- [Rows]:
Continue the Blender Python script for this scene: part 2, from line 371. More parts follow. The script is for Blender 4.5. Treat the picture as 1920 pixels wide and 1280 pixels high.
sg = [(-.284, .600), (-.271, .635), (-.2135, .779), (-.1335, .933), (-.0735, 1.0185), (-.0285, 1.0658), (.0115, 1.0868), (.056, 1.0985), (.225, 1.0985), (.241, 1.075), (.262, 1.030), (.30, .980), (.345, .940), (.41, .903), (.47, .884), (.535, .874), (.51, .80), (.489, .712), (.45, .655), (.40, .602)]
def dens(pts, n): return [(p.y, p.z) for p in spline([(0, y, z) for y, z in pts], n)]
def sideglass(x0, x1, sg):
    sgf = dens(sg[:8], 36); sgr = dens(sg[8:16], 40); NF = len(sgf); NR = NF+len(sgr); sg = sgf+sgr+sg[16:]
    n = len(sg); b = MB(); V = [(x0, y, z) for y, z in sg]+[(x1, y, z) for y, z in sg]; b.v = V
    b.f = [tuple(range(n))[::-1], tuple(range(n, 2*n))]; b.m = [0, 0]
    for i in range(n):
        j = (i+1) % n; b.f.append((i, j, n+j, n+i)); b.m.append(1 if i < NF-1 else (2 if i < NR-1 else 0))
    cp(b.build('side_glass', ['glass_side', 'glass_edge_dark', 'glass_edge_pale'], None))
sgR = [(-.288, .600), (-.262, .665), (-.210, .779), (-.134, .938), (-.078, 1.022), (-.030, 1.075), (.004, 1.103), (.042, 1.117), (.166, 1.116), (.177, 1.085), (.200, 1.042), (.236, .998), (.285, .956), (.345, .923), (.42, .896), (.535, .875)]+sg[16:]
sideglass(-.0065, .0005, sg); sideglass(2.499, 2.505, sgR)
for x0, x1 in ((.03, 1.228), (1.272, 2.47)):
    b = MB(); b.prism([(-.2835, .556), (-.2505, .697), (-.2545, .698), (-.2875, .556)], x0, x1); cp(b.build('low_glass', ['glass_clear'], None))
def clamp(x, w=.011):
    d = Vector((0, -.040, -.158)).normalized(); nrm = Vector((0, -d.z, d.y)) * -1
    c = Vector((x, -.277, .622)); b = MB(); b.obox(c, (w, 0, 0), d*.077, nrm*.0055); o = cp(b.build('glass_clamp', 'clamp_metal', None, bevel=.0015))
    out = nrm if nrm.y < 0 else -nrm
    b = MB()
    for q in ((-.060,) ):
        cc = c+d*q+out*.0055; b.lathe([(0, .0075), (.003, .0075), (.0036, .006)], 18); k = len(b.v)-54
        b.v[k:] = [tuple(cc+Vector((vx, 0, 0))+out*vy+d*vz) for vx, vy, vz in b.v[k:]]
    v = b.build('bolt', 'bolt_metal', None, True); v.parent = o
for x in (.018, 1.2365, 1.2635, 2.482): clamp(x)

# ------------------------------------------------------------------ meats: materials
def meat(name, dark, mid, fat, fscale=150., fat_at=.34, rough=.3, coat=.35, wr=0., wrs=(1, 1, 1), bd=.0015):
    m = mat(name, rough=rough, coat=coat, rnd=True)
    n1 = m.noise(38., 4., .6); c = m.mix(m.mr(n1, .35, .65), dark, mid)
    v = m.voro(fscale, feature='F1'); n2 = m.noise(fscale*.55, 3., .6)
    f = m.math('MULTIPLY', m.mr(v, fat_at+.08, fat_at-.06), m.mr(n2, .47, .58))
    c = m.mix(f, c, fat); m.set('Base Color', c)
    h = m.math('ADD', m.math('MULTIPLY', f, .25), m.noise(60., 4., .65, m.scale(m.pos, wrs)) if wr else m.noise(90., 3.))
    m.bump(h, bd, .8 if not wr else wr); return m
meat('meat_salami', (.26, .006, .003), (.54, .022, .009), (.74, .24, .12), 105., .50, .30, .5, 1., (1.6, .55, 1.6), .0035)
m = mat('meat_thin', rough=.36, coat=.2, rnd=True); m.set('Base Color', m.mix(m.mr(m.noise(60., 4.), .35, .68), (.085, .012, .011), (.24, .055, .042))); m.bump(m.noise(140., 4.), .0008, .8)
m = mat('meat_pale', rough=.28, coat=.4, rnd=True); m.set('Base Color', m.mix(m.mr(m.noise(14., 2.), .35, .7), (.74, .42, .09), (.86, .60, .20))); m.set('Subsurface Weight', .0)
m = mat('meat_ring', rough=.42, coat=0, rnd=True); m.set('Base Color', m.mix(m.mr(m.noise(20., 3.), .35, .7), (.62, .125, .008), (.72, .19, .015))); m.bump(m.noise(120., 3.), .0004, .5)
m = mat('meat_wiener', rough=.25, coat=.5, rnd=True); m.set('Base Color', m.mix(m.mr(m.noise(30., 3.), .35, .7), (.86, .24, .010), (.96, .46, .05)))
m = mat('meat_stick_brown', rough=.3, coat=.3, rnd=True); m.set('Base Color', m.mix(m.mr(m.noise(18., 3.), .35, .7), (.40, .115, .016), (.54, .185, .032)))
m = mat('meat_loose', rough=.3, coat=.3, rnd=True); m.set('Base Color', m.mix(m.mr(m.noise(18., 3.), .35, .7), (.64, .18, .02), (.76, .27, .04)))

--

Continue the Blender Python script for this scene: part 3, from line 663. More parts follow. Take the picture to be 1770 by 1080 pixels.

==

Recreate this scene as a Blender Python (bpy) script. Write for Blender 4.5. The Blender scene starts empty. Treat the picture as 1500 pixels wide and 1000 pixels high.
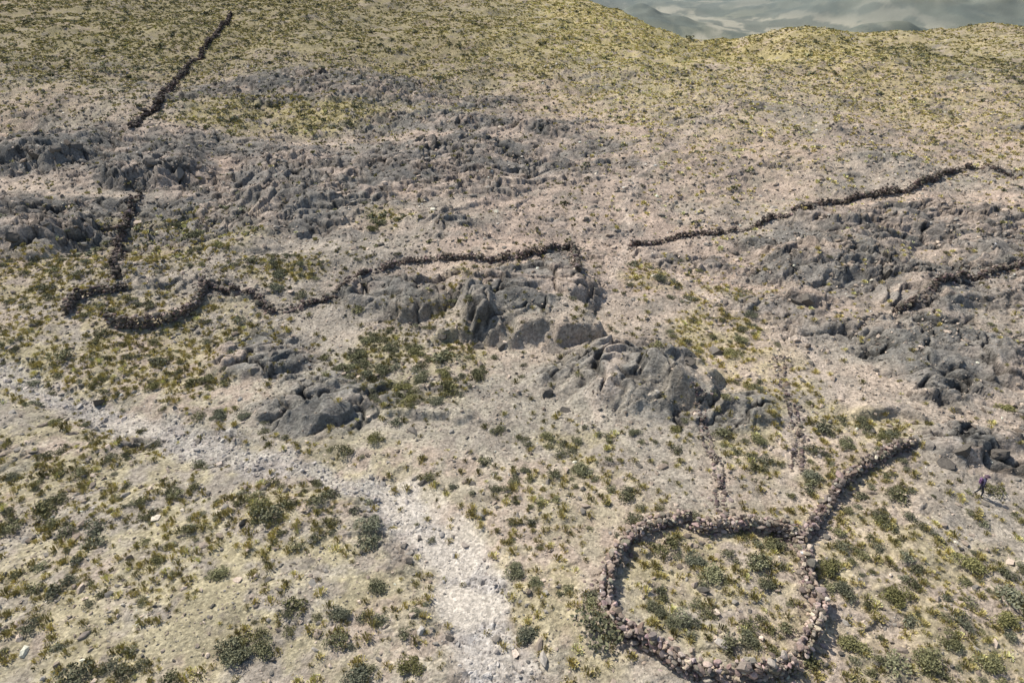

- [Required work]: Look through the lines above and collect those with the word "from".

- [Expected answer]:
Continue the Blender Python script for this scene: part 2, from line 371. More parts follow. The script is for Blender 4.5. Treat the picture as 1920 pixels wide and 1280 pixels high.
Continue the Blender Python script for this scene: part 3, from line 663. More parts follow. Take the picture to be 1770 by 1080 pixels.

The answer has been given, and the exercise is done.